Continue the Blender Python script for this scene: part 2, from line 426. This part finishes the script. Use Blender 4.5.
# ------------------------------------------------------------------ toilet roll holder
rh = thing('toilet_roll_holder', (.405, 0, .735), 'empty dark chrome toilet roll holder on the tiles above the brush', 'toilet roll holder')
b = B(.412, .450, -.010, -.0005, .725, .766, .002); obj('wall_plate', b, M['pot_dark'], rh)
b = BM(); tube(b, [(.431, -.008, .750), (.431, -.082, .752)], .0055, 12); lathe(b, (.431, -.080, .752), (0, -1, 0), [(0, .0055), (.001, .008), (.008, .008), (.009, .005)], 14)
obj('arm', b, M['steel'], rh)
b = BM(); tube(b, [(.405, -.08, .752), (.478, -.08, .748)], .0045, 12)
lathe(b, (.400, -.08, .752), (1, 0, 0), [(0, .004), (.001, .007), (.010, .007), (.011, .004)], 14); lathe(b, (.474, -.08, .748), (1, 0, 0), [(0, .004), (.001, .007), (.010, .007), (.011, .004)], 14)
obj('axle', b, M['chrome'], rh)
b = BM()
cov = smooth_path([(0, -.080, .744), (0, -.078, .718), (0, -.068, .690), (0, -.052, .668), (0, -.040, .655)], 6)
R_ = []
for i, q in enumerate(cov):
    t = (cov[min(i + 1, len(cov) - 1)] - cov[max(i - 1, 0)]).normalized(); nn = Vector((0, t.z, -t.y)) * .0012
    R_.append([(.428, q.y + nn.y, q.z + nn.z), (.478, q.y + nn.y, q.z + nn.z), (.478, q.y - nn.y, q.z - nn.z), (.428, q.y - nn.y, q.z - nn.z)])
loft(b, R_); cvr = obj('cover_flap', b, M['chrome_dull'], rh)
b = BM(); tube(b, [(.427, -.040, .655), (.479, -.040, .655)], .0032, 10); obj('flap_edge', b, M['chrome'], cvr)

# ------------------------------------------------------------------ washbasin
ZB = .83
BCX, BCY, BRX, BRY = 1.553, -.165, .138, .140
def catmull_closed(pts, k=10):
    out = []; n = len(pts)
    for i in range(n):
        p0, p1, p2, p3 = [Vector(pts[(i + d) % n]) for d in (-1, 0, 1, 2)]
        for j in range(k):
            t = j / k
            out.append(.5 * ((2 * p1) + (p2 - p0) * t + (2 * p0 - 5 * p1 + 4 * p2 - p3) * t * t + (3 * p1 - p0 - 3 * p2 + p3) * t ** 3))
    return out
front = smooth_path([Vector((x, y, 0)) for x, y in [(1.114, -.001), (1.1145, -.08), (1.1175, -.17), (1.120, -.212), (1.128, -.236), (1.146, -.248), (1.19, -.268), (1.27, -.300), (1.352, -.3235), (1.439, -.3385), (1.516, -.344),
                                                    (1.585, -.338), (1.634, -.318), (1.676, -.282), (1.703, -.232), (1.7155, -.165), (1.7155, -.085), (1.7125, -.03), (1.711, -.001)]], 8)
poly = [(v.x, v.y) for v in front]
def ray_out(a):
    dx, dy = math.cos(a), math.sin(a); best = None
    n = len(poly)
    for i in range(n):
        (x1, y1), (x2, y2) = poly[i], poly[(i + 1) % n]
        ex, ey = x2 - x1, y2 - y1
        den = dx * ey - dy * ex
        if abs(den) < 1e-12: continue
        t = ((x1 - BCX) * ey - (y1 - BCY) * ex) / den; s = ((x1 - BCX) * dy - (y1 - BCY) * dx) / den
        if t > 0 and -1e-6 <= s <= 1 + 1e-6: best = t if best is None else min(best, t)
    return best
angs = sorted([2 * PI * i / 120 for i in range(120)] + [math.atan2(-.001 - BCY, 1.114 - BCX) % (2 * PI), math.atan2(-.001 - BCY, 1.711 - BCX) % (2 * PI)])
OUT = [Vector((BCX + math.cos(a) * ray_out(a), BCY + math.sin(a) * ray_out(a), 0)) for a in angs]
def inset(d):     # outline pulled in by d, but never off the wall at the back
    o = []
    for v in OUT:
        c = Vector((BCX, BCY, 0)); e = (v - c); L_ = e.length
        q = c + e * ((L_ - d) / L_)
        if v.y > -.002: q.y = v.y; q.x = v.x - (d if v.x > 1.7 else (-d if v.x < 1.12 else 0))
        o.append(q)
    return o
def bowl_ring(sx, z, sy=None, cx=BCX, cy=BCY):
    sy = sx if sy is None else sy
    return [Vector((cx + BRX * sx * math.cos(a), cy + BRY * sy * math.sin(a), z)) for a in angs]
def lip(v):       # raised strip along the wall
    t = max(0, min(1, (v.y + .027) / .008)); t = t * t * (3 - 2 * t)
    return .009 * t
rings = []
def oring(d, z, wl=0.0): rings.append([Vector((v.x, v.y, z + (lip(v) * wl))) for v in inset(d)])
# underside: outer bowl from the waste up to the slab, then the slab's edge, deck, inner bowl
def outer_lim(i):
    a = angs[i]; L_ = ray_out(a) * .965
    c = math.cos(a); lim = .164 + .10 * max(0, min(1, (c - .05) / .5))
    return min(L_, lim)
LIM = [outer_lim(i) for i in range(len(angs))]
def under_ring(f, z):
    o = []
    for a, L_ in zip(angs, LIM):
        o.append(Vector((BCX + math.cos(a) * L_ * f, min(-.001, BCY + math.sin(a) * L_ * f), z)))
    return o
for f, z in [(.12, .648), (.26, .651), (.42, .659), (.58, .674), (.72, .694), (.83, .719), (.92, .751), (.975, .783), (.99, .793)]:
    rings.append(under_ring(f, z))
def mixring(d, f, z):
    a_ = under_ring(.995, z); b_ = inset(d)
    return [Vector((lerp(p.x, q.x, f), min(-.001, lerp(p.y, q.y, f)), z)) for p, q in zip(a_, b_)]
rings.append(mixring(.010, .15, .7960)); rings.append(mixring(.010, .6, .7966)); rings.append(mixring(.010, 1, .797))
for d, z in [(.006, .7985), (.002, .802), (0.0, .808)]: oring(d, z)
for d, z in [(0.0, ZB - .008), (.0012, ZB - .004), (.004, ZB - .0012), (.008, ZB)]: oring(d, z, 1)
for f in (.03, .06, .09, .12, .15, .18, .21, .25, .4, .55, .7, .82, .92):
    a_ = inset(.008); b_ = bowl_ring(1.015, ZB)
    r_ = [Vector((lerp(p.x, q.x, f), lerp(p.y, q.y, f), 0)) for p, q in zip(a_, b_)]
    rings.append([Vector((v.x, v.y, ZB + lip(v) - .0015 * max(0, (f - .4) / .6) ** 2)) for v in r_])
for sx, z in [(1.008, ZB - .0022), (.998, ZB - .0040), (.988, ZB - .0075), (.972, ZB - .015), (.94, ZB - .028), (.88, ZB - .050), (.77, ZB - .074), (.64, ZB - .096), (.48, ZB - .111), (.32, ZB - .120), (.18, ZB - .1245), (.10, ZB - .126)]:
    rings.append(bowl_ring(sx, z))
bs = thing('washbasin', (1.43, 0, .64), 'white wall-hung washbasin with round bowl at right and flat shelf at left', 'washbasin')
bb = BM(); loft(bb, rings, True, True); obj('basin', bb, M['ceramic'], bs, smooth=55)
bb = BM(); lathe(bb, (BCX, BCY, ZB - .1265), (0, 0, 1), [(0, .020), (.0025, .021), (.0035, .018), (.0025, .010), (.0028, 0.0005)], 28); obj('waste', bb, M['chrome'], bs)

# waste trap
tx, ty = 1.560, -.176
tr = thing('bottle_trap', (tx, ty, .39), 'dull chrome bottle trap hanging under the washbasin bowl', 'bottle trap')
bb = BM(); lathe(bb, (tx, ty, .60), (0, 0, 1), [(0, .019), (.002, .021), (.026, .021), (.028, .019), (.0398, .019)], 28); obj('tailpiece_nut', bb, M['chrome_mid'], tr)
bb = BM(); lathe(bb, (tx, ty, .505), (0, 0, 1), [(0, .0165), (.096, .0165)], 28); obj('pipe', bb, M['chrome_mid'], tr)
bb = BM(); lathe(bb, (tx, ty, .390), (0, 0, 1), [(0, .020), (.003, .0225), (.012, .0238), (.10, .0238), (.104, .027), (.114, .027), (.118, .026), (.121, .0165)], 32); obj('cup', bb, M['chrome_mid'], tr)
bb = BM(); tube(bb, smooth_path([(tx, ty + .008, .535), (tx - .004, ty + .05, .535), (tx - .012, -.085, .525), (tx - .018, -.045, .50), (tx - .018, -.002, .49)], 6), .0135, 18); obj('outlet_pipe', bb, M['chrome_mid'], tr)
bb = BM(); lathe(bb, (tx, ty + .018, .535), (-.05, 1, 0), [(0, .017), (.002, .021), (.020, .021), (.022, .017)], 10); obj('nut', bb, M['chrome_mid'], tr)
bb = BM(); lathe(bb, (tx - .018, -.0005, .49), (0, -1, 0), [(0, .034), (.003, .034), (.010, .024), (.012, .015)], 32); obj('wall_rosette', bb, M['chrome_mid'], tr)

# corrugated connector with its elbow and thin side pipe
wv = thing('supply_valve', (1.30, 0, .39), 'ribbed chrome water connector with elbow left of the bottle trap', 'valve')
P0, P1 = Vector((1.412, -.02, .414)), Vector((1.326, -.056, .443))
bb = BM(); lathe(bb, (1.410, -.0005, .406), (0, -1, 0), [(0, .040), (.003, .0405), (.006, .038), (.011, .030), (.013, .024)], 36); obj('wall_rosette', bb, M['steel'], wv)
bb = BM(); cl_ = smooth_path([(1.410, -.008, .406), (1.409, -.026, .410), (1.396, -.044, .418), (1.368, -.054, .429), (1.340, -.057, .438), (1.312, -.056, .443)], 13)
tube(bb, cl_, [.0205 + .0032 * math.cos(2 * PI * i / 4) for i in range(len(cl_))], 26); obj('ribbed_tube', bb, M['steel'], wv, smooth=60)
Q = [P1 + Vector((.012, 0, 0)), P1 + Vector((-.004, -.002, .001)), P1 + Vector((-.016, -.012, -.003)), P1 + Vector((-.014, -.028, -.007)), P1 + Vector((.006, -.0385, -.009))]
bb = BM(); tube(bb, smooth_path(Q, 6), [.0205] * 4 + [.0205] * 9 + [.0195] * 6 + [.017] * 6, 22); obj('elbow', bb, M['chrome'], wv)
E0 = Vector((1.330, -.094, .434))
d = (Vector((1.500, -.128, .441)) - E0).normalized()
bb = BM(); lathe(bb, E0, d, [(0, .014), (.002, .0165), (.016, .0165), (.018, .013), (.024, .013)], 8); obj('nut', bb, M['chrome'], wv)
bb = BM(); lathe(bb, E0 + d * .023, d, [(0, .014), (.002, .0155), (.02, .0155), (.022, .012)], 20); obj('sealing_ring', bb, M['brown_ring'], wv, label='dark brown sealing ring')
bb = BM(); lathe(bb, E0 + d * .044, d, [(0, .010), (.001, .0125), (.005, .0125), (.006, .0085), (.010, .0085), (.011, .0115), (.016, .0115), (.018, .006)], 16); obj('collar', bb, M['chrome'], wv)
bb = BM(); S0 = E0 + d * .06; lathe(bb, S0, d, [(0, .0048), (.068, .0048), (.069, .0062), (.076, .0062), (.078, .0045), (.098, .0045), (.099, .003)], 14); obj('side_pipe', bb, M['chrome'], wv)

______

Task instructions: Count every line of the material above that holds the string "from", then state only the total.

Response to the exercise: 2